There has been repeated comments about the nature of the split decision of the Supreme Court and because it was 3/2, somehow, the decision is not clear. That is not true. In the Supreme Court, and indeed where three or more Judges sit, the majority view always prevails. That has always been the case all over the world, and certainly in the last 36 years of our judicial history on all manner of cases. Why should it be any different here today for Peter O'Neill/Namah and Nape??  That proposition that somehow the jury is still out is a whole lot of nonsense.

The second issue being bandied around is the idea that the Chief Justice should not have reinstated Somare as PM, but ought to have left it to parliament. That is also a whole lot of nonsense. People need to read the manner by which the Supreme Court Reference was couched and the circumstances giving rise to the Reference. Somare was PM at that time and the issue of unsound mind arose in the context of Somare as a person and whether he could or could not serve/continue as PM. The Court ruled, that he was not of unsound mind and that he can serve/continue to serve as PM. If it had ruled that he had lost the Prime Ministership in the interim, then it is a matter open for Parliament. But to rule that he had lost the Prime Ministership would be to legitimize the events of 2nd August 2011 ( which it didn't). Thus the ruling of the Supreme Court is in order. 

There is a third and corollary issue (non issue) being thrown around that governments are made on the floor of Parliament and that Somare should go to parliament and face the music on numbers. I have no issue with that argument. So Peter O'Neill & co should vacate the executive government, vacate the government benches, and the Speaker should invite Somare to come and take his place as Prime Minister. 

As it is the O'Neill government is in breach of the Leadership Code by not complying with the Supreme Court ruling, and by wielding illegitimate power.

Finally, the funniest of all arguments is to say, look , O'Neill/Namah/Nape really stuffed up big time, but lets just let them run it all, until we go to the next election. That is a whole bunch of nonsense. PNG and the Independent State of PNG is not their private business. The Independent State of Papua New Guinea is a sovereign State, governed by the Constitution and laws. I am sorry to disappoint those of you who feel this way but this is the serious business of governance, accountability and transparency according to law. We will be the laughing stock of the world (as we are already) if we carry on with that sort of nonsense. This is not Peter O'Neill or Michael Somare's private business.

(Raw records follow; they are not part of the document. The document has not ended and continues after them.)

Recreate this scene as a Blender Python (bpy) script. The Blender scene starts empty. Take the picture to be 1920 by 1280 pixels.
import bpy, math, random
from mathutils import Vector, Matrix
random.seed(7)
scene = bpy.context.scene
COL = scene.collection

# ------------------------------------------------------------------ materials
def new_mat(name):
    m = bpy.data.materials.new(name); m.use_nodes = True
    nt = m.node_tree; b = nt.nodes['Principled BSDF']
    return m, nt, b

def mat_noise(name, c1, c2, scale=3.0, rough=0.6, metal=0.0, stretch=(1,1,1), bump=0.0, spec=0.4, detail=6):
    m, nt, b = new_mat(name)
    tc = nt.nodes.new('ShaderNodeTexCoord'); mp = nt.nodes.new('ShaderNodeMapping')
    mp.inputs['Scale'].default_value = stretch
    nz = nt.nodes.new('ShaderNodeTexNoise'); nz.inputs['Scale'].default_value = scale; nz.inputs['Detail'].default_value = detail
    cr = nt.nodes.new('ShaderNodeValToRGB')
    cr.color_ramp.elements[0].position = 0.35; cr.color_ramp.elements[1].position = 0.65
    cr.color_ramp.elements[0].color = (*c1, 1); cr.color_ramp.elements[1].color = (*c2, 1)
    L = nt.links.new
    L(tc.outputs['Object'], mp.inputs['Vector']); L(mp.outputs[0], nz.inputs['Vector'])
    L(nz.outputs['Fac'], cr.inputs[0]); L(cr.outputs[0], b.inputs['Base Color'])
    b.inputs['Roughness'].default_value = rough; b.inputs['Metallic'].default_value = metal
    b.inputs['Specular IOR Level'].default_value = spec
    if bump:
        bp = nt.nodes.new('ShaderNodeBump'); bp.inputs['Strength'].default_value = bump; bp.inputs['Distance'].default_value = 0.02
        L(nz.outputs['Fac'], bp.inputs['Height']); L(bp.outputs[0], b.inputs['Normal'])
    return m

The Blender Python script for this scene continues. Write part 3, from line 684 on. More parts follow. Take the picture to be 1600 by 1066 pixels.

Still there was one commentator who asked the question, who makes the Constitution? He answered Parliament makes it so parliament can change it. Well he couldn't have been more right and more wrong at the same time. The Constitution is Superior because it made and empowered Parliament. This Parliament did not make or birth the Constitution. The fathers of our Constitution foresaw your dilemma and designed our Constitution to be self executing by its own terms one second past 12 midnight on 16th September 1975. And yes the Constitution is supreme, and it allows for its own amendments by parliament. However, Parliament is not supreme, there fore that argument falls.

Friends, brothers and sisters, I am sorry to say that our brother Peter O'Neill is wielding illegitimate power. 

I welcome your comments, but perhaps we should remind our brother Peter and Belden to reflect carefully on what they are doing. Definitely, they have done more to destroy this nation in such a short time than any other group of leaders in the same period.